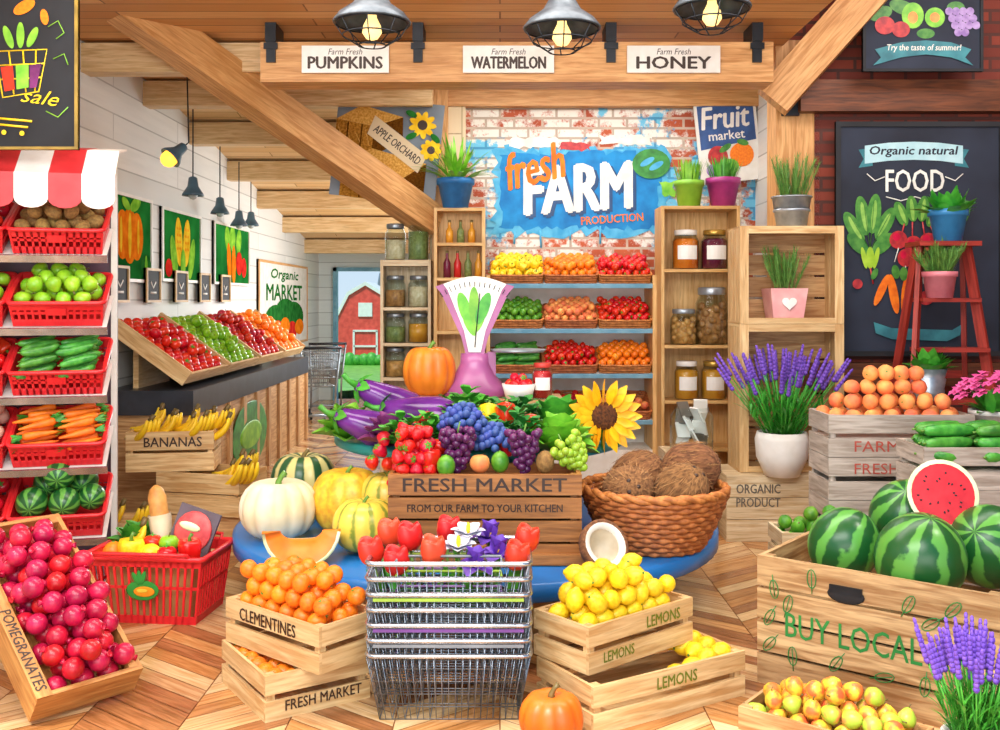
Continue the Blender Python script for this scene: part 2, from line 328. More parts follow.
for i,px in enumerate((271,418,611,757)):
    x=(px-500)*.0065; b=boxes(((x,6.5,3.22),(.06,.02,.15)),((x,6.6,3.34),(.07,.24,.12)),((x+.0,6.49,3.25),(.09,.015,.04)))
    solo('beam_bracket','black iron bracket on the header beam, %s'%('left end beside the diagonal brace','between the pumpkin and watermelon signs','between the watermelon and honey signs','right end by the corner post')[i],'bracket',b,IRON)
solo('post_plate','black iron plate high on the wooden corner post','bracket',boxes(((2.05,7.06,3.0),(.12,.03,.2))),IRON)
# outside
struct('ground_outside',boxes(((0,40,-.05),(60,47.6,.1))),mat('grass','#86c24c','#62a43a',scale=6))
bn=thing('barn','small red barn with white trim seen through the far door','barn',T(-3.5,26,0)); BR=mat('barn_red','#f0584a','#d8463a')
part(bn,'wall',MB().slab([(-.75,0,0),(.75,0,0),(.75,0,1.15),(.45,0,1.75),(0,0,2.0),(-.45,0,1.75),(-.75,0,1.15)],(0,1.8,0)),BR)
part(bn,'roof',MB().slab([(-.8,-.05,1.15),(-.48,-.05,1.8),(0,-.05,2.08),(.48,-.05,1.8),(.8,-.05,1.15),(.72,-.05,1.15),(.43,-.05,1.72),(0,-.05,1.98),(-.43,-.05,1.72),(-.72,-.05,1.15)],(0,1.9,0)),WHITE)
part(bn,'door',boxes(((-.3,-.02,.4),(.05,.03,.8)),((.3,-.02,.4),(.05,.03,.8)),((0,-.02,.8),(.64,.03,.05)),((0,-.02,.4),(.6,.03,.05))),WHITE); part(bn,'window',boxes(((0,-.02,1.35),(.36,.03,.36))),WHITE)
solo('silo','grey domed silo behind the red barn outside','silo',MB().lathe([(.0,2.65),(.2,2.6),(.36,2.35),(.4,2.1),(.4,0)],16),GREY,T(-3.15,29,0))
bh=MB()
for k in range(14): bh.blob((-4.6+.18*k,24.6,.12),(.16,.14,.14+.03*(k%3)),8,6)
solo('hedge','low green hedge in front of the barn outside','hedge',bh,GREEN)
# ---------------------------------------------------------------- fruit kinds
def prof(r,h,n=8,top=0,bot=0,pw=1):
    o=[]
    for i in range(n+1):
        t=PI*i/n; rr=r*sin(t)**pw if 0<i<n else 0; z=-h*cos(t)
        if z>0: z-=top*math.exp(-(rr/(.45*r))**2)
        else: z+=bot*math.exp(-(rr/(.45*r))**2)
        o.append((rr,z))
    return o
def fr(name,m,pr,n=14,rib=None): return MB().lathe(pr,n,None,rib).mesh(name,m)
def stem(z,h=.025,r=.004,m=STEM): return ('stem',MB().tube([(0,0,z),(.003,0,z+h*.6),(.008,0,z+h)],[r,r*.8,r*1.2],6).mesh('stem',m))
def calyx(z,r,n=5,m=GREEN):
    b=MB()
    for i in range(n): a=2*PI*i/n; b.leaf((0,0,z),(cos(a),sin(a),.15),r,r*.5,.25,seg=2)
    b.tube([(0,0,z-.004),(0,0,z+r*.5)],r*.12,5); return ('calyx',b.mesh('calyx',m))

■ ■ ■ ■

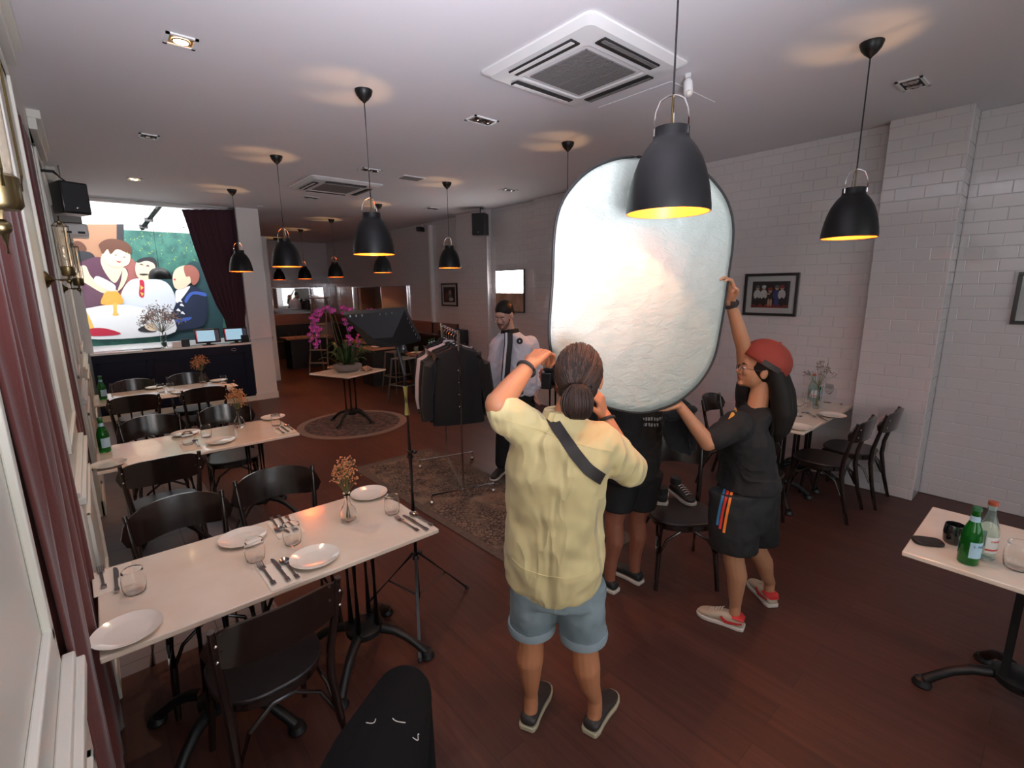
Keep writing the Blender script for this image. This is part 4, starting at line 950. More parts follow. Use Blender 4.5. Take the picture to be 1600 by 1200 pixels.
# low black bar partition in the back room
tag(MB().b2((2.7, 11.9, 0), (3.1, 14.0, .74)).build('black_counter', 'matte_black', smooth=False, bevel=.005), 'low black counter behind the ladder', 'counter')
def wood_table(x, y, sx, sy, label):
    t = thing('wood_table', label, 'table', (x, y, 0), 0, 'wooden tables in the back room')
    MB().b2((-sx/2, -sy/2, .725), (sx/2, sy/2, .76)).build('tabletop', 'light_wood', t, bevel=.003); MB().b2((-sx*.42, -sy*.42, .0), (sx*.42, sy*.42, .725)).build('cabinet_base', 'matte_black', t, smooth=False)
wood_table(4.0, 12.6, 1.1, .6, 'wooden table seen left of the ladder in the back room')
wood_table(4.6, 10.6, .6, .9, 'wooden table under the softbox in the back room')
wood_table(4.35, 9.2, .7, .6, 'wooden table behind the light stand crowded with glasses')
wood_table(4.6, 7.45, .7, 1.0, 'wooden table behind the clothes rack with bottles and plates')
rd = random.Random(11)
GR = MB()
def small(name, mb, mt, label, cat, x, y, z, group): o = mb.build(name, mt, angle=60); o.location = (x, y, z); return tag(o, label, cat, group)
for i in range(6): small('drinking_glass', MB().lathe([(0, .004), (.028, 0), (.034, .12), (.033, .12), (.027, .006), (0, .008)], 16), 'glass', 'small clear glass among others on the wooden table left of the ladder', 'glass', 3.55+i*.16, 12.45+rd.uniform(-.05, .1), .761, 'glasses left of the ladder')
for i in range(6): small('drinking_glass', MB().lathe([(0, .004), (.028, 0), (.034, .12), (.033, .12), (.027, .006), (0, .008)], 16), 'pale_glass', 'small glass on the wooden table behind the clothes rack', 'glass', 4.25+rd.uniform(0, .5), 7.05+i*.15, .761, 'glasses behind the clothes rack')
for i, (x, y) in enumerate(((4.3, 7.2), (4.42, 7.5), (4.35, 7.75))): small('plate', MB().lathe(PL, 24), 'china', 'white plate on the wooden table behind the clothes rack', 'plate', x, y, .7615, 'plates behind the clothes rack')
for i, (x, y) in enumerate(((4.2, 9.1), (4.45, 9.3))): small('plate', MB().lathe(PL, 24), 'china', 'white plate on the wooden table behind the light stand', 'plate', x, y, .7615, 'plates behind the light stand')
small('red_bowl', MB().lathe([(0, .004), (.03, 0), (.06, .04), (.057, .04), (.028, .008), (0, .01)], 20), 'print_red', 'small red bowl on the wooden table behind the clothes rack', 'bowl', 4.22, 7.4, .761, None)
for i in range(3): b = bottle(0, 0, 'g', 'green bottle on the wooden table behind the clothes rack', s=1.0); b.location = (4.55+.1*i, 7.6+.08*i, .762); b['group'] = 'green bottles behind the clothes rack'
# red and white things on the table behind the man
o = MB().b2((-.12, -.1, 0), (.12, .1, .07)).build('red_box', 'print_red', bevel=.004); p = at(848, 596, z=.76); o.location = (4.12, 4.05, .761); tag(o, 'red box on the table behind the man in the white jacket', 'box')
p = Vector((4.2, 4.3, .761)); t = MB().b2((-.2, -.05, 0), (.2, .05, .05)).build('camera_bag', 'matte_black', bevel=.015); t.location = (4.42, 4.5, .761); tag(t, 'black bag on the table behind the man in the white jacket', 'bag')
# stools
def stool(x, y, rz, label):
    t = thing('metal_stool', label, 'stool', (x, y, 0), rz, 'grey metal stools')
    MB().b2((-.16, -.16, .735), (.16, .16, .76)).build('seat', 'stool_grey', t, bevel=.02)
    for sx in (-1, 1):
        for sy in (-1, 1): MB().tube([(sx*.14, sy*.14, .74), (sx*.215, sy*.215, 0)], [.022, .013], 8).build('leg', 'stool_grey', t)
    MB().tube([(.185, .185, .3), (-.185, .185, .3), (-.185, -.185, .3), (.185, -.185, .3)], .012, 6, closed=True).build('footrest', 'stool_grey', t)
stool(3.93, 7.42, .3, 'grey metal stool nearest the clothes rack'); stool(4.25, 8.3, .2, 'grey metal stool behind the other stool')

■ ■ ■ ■

[What to produce]
Collect the lines that hold "parts".

[Solution below]
Continue the Blender Python script for this scene: part 2, from line 328. More parts follow.
Keep writing the Blender script for this image. This is part 4, starting at line 950. More parts follow. Use Blender 4.5. Take the picture to be 1600 by 1200 pixels.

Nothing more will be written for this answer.